We’ve all heard the adage: “A picture is worth a thousand words.” A well-framed, high-resolution, carefully-lit photograph can indeed tell a story all on its own. A quick snapshot of a bygone era brings a flood of memories cascading into day.
We live in an era of visual communication with stories told via YouTube and Instagram supplemented with GIFs and memes. The web has done what USA Today did for the news business, Writers slash word counts, use shorter sentences and bullets to break up the long columns of gray text.
But even in this era of visual communications, words matter – how they’re arranged on the page or screen, how we hear them in our heads and the meaning they convey.
They’re the echo of your mother’s voice as she bellows out all three of your names, a sure sign that you were in trouble.
They’re in the husky voice that whispers, “I love you,” breathed into your hair or the tender skin of your neck.
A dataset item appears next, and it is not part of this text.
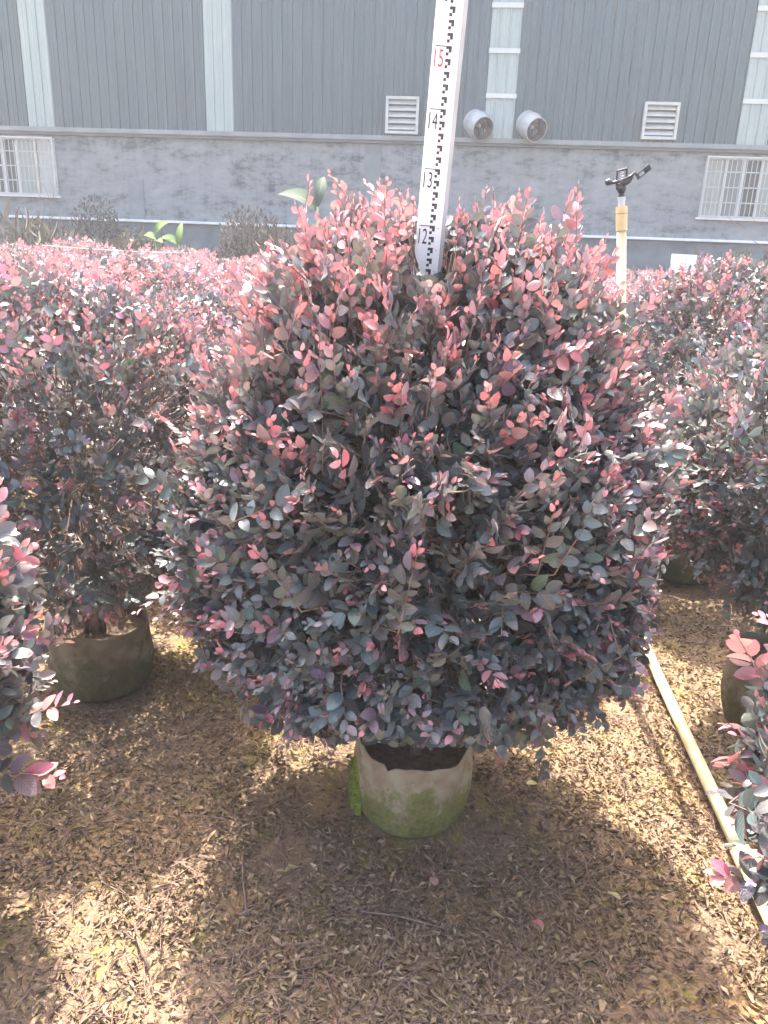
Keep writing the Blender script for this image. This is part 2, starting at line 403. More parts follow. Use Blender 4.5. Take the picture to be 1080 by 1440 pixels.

They’re the sting of pain from an insult, or the shock of an obscenity spit in anger.
They’re that swell of pride when someone praises your work.
For every picture I treasure of family members who are gone from my life, I value the cards, notes and letters from them even more.
- The treasured note on a bottle of wine from my late grandparents
- The cards from people I no longer see
- The journal entries from my much younger self
The challenge for writers in this era of visual communication isn’t to compete with the visual images, but to explain them and give them context. They give names to a feeling, a color, an emotion, a flash of intuition.
So rather than count your words to fit an ever shrinking space, make the words count.